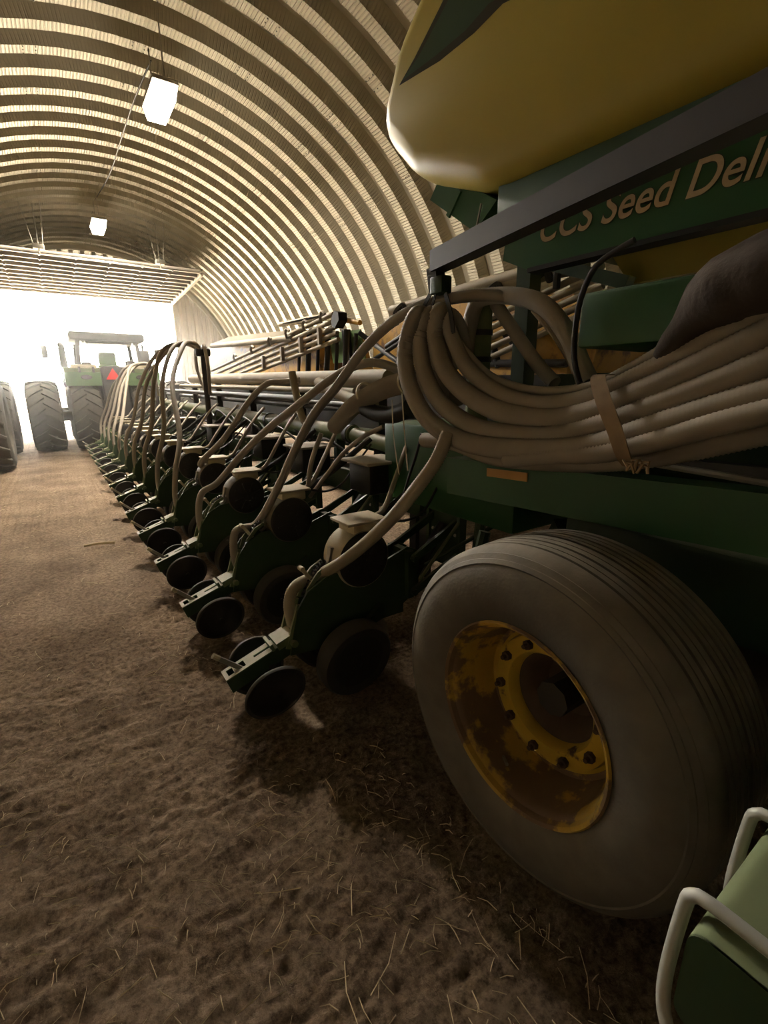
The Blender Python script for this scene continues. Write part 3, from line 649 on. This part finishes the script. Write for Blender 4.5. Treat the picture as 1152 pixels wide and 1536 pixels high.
# ------------------------------------------------------------------ seed hoses
def hose(name, pts, r, mat_, lab, group, cat='hose', ribbed=None, n=14):
    sp = spline(pts, .02)
    if ribbed:
        u = uniform(sp, ribbed); rs = [r * (1.0 if k % 2 else .90) for k in range(len(u))]; m = MB().tube(u, rs, n)
    else: m = MB().tube(uniform(sp, .03), r, 10)
    return tag(m.build(name, mat_, sharp=80), lab, cat, group)
BX = 1.36
def px(track, x0, x1=None):
    x1 = x0 if x1 is None else x1; k = len(track) - 1
    return [at(a, b, 0, x0 + (x1 - x0) * i / k) for i, (a, b) in enumerate(track)]
BG = 'thick seed hoses bundled above the tyre'
bundle = [
    ([(622, 478), (611, 510), (608, 545), (619, 590), (645, 632), (690, 660), (750, 672), (830, 675), (900, 668), (960, 650), (1050, 622), (1180, 585)], .040, 1.36, 1.30, 'outermost ribbed hose on the left and underside of the strapped bundle'),
    ([(640, 478), (630, 505), (636, 555), (662, 605), (712, 640), (780, 653), (850, 652), (920, 633), (1000, 605), (1080, 575), (1180, 535)], .038, 1.40, 1.32, 'second hose from the outside of the strapped bundle'),
    ([(655, 474), (654, 510), (668, 555), (702, 592), (752, 618), (820, 630), (880, 622), (940, 600), (1020, 565), (1180, 490)], .040, 1.43, 1.34, 'third hose from the outside of the strapped bundle'),
    ([(668, 480), (680, 510), (700, 550), (740, 585), (790, 604), (840, 606), (890, 596), (950, 570), (1040, 525), (1180, 452)], .033, 1.47, 1.36, 'fourth hose, inside the curve of the strapped bundle'),
    ([(672, 490), (700, 530), (735, 565), (780, 583), (830, 588), (890, 580), (940, 557), (1010, 518), (1090, 480), (1180, 430)], .020, 1.50, 1.40, 'thinnest hose along the top of the strapped bundle'),
    ([(636, 660), (680, 664), (740, 685), (820, 692), (900, 692), (1000, 680), (1180, 640)], .036, 1.45, 1.40, 'dark hose under the bundle with a ribbed open end'),
    ([(760, 690), (830, 683), (900, 680), (990, 660), (1080, 635), (1180, 612)], .030, 1.32, 1.26, 'lowest hose at the right, below the strap'),
]
for tr, r, xa, xb, lab in bundle:
    P_ = px(tr, xa, xb)
    if tr[0][1] < 500: P_ = [at(tr[0][0] + 34, tr[0][1] + 75, 0, xa + .20), at(tr[0][0] + 24, tr[0][1] + 18, 0, xa + .12), at(tr[0][0] + 10, tr[0][1] - 6, 0, xa + .05)] + P_
    hose('seed_hose', P_, r, M['hose'], 'brown dusty ' + lab if 'dark' not in lab else lab, BG, ribbed=.0060, n=16)
# broad strap round the bundle, with its frayed end
def ribbon(pts, wd, th, mat_, name, side):
    m = MB(); sp = spline(pts, .02); n = len(sp); side = Vector(side)
    v = []
    for i, p in enumerate(sp):
        t = (sp[min(i + 1, n - 1)] - sp[max(i - 1, 0)]).normalized(); s_ = (side - t * side.dot(t)).normalized() * wd / 2; u = t.cross(s_).normalized() * th / 2
        v += [p - s_ - u, p + s_ - u, p + s_ + u, p - s_ + u]
    f = [(0, 1, 2, 3), (4 * n - 1, 4 * n - 2, 4 * n - 3, 4 * n - 4)]
    for i in range(n - 1):
        for k in range(4): f.append((4 * i + k, 4 * i + (k + 1) % 4, 4 * i + 4 + (k + 1) % 4, 4 * i + 4 + k))
    m.add(v, f); return m
s_ = ribbon([at(912, 562, 0, 1.40), at(897, 566, 0, 1.33), at(905, 600, 0, 1.27), at(922, 645, 0, 1.25), at(935, 685, 0, 1.26), at(945, 700, 0, 1.33)], .042, .004, M['strap'], 'strap', (0, 1, 0))
st = tag(s_.build('bundle_strap', M['strap']), 'wide tan strap cinched around the brown hose bundle', 'strap')
m = MB()
for k in range(9):
    a = at(935 + k * 4, 690 + (k % 3) * 4, 0, 1.25); m.tube([a, a + Vector((-.005, -.01 - .01 * (k % 2), -.012 + .02 * random.random())), a + Vector((0, -.02 * random.random(), -.02))], .004, 5)
m.build('frayed_end', M['strap'], st)
for k, tr in enumerate(([(650, 432), (632, 470), (600, 560)], [(668, 440), (676, 470), (680, 500)], [(655, 434), (640, 490), (622, 560)])):
    t = ribbon(px(tr, 1.44), .022 if k < 2 else .014, .003, M['black'], 'strap', (0, 1, .2)).build('hanging_strap', M['black'])
    tag(t, ('black strap slanting down left from the end of the hose arm', 'short black strap hanging right of the hose arm end', 'thin black strap between the two others at the arm end')[k], 'strap', 'black straps on the hose arm')
for k, tr in enumerate(([(603, 590), (606, 640), (610, 690), (612, 706)], [(588, 600), (590, 650), (595, 690), (599, 712)])):
    t = ribbon(px(tr, 1.46), .008, .002, M['twine'], 's', (0, 1, 0)).build('twine_end', M['twine'])
    tag(t, ('longer pale twine tail hanging below the fat hose, right one', 'pale twine tail hanging below the fat hose, left one')[k], 'twine', 'pale twine tails')
# fat duct hose and its branches
hose('duct_hose', px([(372 + 130, 640), (530, 610), (565, 588), (600, 576), (650, 574), (690, 590)], 1.62, 1.50), .058, M['hose'], 'fat dusty ribbed duct hose rising into the hose bundle', None, ribbed=.006, n=20)
hose('duct_hose', px([(478, 574), (500, 586), (530, 600), (560, 606)], 1.75, 1.66), .042, M['hose_pale'], 'pale smooth duct joining the fat duct hose from the left', None)
hose('duct_hose', px([(438, 558), (444, 590), (452, 622), (462, 640)], 1.72), .032, M['hose_pale'], 'short pale upright duct standing left of the fat duct hose', None)
hose('duct_hose', px([(548, 612), (565, 620), (590, 622), (615, 612)], 1.6), .05, M['black'], 'black duct slung just under the fat duct hose', None)
m = MB()
for (a, b) in ((548, 590), (612, 573)):
    p = at(a, b, 0, 1.585 if a < 600 else 1.545); m.lathe([(-.008, .066), (.008, .066), (.008, .056), (-.008, .056)], Matrix.Translation(p) @ Matrix.Rotation(R_(-8), 4, 'X'), 24, closed=True)
o = m.build('hose_clamp', M['cream']); o.parent = bpy.data.objects['duct_hose']
# drop hose of each row unit
DG = 'drop hoses to the row units'
h0 = px([(672, 650), (655, 690), (625, 732), (590, 775), (545, 818), (505, 848), (468, 866)], 1.30, .98)
p = UX
hose('drop_hose', h0 + [Vector((.86, p, .60)), Vector((.825, p, .52)), Vector((.835, p, .40))], .030, M['hose_pale'], 'pale drop hose curving down to the row unit nearest the tyre', DG, ribbed=.006)
h1 = px([(790, 452), (740, 443), (690, 446), (640, 456), (590, 482), (545, 525), (505, 580), (472, 620), (445, 670), (415, 735), (385, 785)], 1.66, 1.02)
p = UX + UY
hose('drop_hose', h1 + [Vector((.86, p, .66)), Vector((.835, p, .50)), Vector((.86, p, .38))], .026, M['hose'], 'long drop hose arching high over to the second row unit', DG, ribbed=.006)
p = UX + UY * 2
h2 = px([(610, 560), (570, 545), (535, 548), (495, 570), (450, 605), (400, 645), (360, 685), (325, 725)], 1.75, 1.0)
hose('drop_hose', h2 + [Vector((.88, p, .74)), Vector((.84, p, .55)), Vector((.86, p, .38))], .026, M['hose'], 'drop hose sloping down to the third row unit', DG)
h3 = px([(450, 570), (425, 573), (400, 576), (375, 600), (352, 635), (330, 665)], 1.9, 1.25); p = UX + UY * 3
hose('drop_hose', h3 + [Vector((1.1, p - .05, .86)), Vector((1.15, p, .80))], .028, M['hose'], 'short drop hose to the mini hopper of the fourth row unit', DG)
def serve(i, tw, bow):
    x, y, z = tw; yu = UX + UY * i; s = 1 if yu > y else -1
    pts = [(x - .05, y + s * .05, z - .02), (x - .18, y + s * .16, z + .04), (x - .42 - .05 * bow, y + (yu - y) * .35, z - .06), (x - .70, y + (yu - y) * .62, 1.62), (1.0, y + (yu - y) * .88, 1.12), (.875, yu, .80), (.842, yu, .55), (.86, yu, .38)]
    hose('drop_hose', pts, .026, M['hose'], 'drop hose arching from a black tower down to the %s row unit' % ORD[i], DG)
for i in range(3, 8): serve(i, TW[0], i % 3)
for i in range(8, 13): serve(i, TW[1], i % 3)
# loops at the tower heads, small hoses to the mini hoppers
for (x, y, z), lab in zip(TW, ('nearer', 'farther')):
    for s in (-1, 1):
        hose('loop_hose', [(x, y + s * .05, z - .03), (x - .03, y + s * .22, z + .0), (x - .03, y + s * .30, z - .25), (x, y + s * .18, z - .50), (x + .02, y + s * .08, z - .62)], .022, M['hose'],
             'small loop of hose at the %s black tower, its %s side' % (lab, 'far' if s > 0 else 'near'), 'hose loops at the towers')
for i in range(NU):
    y = UX + UY * i
    hose('feed_hose', [(1.36, y + .05, .87), (1.46, y + .08, .90), (1.60, y + .16, 1.05), (1.80, y + .30, 1.24), (1.95, y + .42, 1.34)], .016, M['hose'],
         'thin feed hose from the mini hopper of the %s row unit' % ORD[i], 'feed hoses to the mini hoppers')
# hoses arching from the first tower post
AG = 'arched hoses at the green tower post'
hose('arched_hose', px([(700, 535), (704, 495), (712, 460), (726, 446), (770, 444), (815, 458), (850, 500), (872, 548), (884, 575)], 1.66, 1.60), .036, M['hose'], 'thick arched hose looping over the green tower post to the right', AG)
hose('arched_hose', px([(743, 455), (770, 495), (805, 545), (832, 575)], 1.70, 1.66), .028, M['hose'], 'straight hose slanting down right from the green tower post', AG)
hose('arched_hose', px([(800, 465), (835, 508), (862, 556), (870, 580)], 1.72), .012, M['hose_pale'], 'thin pale hose inside the big arch at the green tower post', AG)
hose('power_cable', px([(952, 360), (925, 376), (893, 400), (872, 445), (862, 500), (862, 545), (870, 575)], 1.40), .009, M['black'], 'black cable curving down from the sign panel past the green box', None, 'cable')
hose('power_cable', px([(632, 650), (625, 680), (612, 720), (605, 745)], 1.5), .007, M['black'], 'thin black cable hanging behind the nearest drop hose', None, 'cable')
hose('branch_hose', px([(575, 640), (545, 655), (515, 680), (490, 712), (465, 745)], 1.6, 1.42), .014, M['hose'], 'small hose running down to the lid of the second row unit', None)
hose('branch_hose', px([(482, 650), (468, 690), (462, 730)], 1.55, 1.42), .017, M['hose'], 'short upright hose entering the second row unit lid', None)
# dark cover wrapped round the hoses on the right
sp = spline(px([(985, 535), (1020, 500), (1065, 455), (1110, 425), (1190, 395)], 1.36, 1.33), .02)
rs = [.012 + .072 * min(1, i / (len(sp) * .6)) + .003 * math.sin(i * 1.1) for i in range(len(sp))]
tag(MB().tube(sp, rs, 18).build('fabric_cover', M['cover'], sharp=80), 'dark brown fabric cover bunched around hoses beside the green box', 'cover')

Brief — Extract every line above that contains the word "from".

Response to this task —
The Blender Python script for this scene continues. Write part 3, from line 649 on. This part finishes the script. Write for Blender 4.5. Treat the picture as 1152 pixels wide and 1536 pixels high.
    ([(640, 478), (630, 505), (636, 555), (662, 605), (712, 640), (780, 653), (850, 652), (920, 633), (1000, 605), (1080, 575), (1180, 535)], .038, 1.40, 1.32, 'second hose from the outside of the strapped bundle'),
    ([(655, 474), (654, 510), (668, 555), (702, 592), (752, 618), (820, 630), (880, 622), (940, 600), (1020, 565), (1180, 490)], .040, 1.43, 1.34, 'third hose from the outside of the strapped bundle'),
    tag(t, ('black strap slanting down left from the end of the hose arm', 'short black strap hanging right of the hose arm end', 'thin black strap between the two others at the arm end')[k], 'strap', 'black straps on the hose arm')
hose('duct_hose', px([(478, 574), (500, 586), (530, 600), (560, 606)], 1.75, 1.66), .042, M['hose_pale'], 'pale smooth duct joining the fat duct hose from the left', None)
    hose('drop_hose', pts, .026, M['hose'], 'drop hose arching from a black tower down to the %s row unit' % ORD[i], DG)
         'thin feed hose from the mini hopper of the %s row unit' % ORD[i], 'feed hoses to the mini hoppers')
# hoses arching from the first tower post
hose('arched_hose', px([(743, 455), (770, 495), (805, 545), (832, 575)], 1.70, 1.66), .028, M['hose'], 'straight hose slanting down right from the green tower post', AG)
hose('power_cable', px([(952, 360), (925, 376), (893, 400), (872, 445), (862, 500), (862, 545), (870, 575)], 1.40), .009, M['black'], 'black cable curving down from the sign panel past the green box', None, 'cable')